Byline: Luisa Zargani

MILAN — Italian eyewear maker Luxottica Group SpA announced Monday it plans to be listed on the Milan Stock Exchange by the end of the year.
Luxottica also proposed a 2-for-1 stock split that would result in an increase in the number of the company’s authorized shares from 231,375,000 to 462,750,000.
“The offer of a stock split shows that the members of the board believe in the future growth of Luxottica,” said Leonardo Del Vecchio, founder, chairman and majority shareholder of the company, in a statement issued on Monday. He said the stock split would allow Luxottica to increase liquidity of the shares quoted on the New York Stock Exchange, which will thus be more accessible to smaller investors.

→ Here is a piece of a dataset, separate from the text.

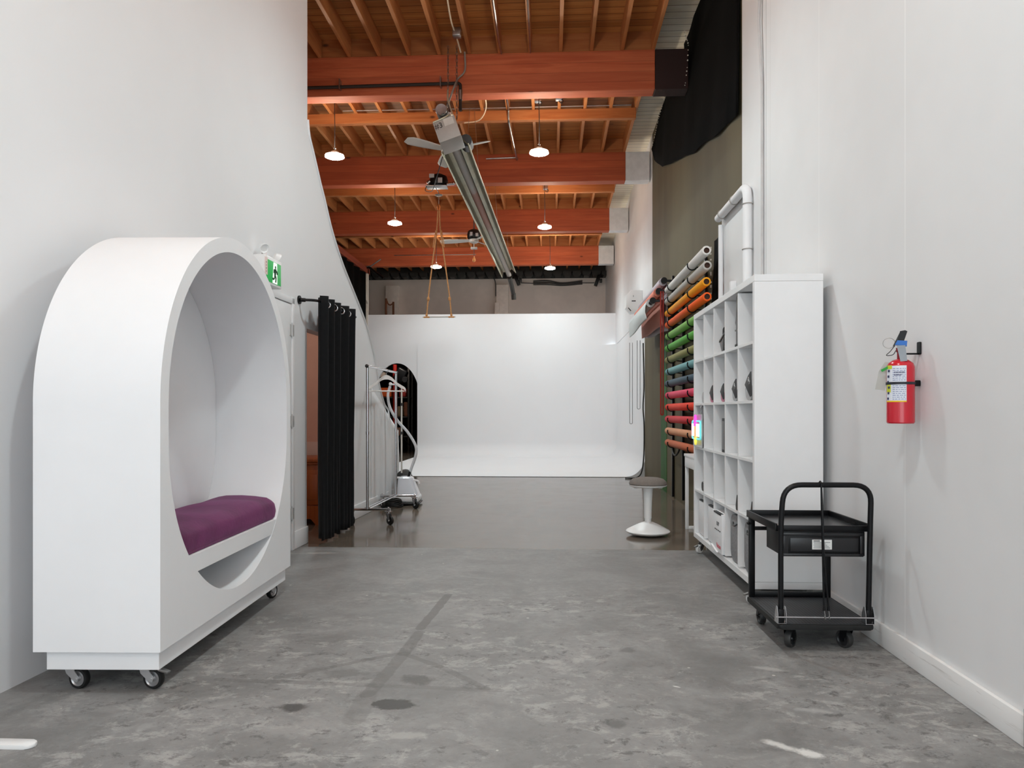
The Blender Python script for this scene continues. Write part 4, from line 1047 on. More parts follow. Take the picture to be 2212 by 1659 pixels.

Del Vecchio said the decision to approach the domestic market emerged only “to increase the shares’ liquidity through an increase of the floating funds, and to favor the access of European investors to the structure.”
The listing of Luxottica’s ordinary shares on the Milan Stock Exchange will be conducted through a public offering of existing shares currently held by Del Vecchio to both retail and institutional investors in Italy and abroad.
Luxottica expects the offering may consist of as much as 10 to 12 percent of the currently authorized share capital.
The proposals will be presented at shareholders’ meetings set for May 3 and May 10.
Luxottica, based in Agordo, in the Northeastern part of Italy, produces and distributes eyeglass frames for designers Giorgio Armani, Byblos, Valentino, Chanel, Bulgari, Ferragamo, Moschino, Genny and Yves Saint Laurent and Anne Klein.
In 1999, the luxury group reported sales of $1.89 billion, up 21.6 percent from the previous year, and said it expects consolidated sales of $2.2 billion this year.
Last year, Luxottica acquired Bausch & Lomb’s sunglass business, including Ray-Ban, Revo, Arnette and Killer Loop.